Moving Beyond Labels and Perceptions

June 13, 2019

Deke Copenhaver

Leadership Focus is written by Deke Copenhaver, Principal with Copenhaver Consulting LLC. The former mayor of Augusta, a triathlete, writer and runner, Deke is focused on transforming great ideas into great actions.
Since my book, The Changemaker: the Art of Building Better Leaders, was released several weeks ago, I’ve had some interesting experiences I’d like to share with you in this month’s column. I’m still learning lessons generated by the conversations around it I believe are worth sharing.

Many people who have read the book have shared with me that it is not at all what they expected. The book isn’t about politics, but about leadership, with many of my GMA columns woven into its content. At first I was a bit perplexed by these comments as my motivation for accepting leadership positions in and out of office have never been political in nature. However, after considering this feedback in the context of the hyper-partisan political climate we currently find ourselves, I’ve come to understand how people would have an expectation that a book by a former public servant would be about politics. Thankfully, people are now sharing with their friends that the book isn’t political in nature which has helped others to get beyond their preconceived notions of what a book by a former politician should look like.

Along these same lines, at a recent speaking engagement, prior to making my remarks, I was asked by a gentleman in attendance what the book was about. I shared with him that at its core it was about the fact that you can be successful in politics, or in any leadership endeavor, by treating people with dignity and respect while maintaining your character and integrity.
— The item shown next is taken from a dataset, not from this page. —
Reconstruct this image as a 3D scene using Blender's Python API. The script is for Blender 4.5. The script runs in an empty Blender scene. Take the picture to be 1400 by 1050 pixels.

His reply? “I can’t wait to read it because I don’t think that’s possible.” When I pointed out that approaching politics with this mindset had worked for me for nine years in office, he told me that I was basically an “unusual case.”

Several weeks ago I was interviewed by a young reporter from a local television station about the book. During the interview she asked me if I didn’t think appealing to the middle ground came off as “luke-warm.” I pointed out to her that in my opinion, bringing people together on common ground and rallying them around a common purpose was actually very cool. After the interview I realized that while growing up I had been influenced by statesmanlike political leadership on both sides of the aisle, but that today, people in their twenties had been raised in an age where bitter hyper-partisan politics have become the norm. Who are their statesmanlike political role models younger people can emulate should they choose to offer themselves for public service?

At lunch the other day with a father and son who are friends of mine, the son stated that I was a “political outlier.” In considering this for a moment in the context of some of the feedback I’ve noted above, I replied “Well maybe that’s true, but I bet there are a whole lot of outliers out there and if I can use the book as a platform to reach them, to rally them, and to bring them together, can you imagine what we could accomplish?”

All of these experiences since the release of the book have underscored for me something that I’ve known for a long time and referenced often in this column…local elected officials, now more than ever, have a chance to change our nation’s political climate at the grassroots level by purposely embodying what true servant leadership looks like. I was recently told by a new friend, Deborah Torres Patel, who’s an internationally renowned public speaker, that my book sounded like a movement waiting to happen. I’m not at all sure that this will be the case, but I do know that at the local level, elected officials will always have the opportunity to implement lasting positive change in the communities they serve.

In closing, I would once again like to thank all of the committed public servants at the local level who are working to implement change and positively impact your communities for generations to come. Your work is not only much appreciated but critical to helping inspire the next generation of public servants!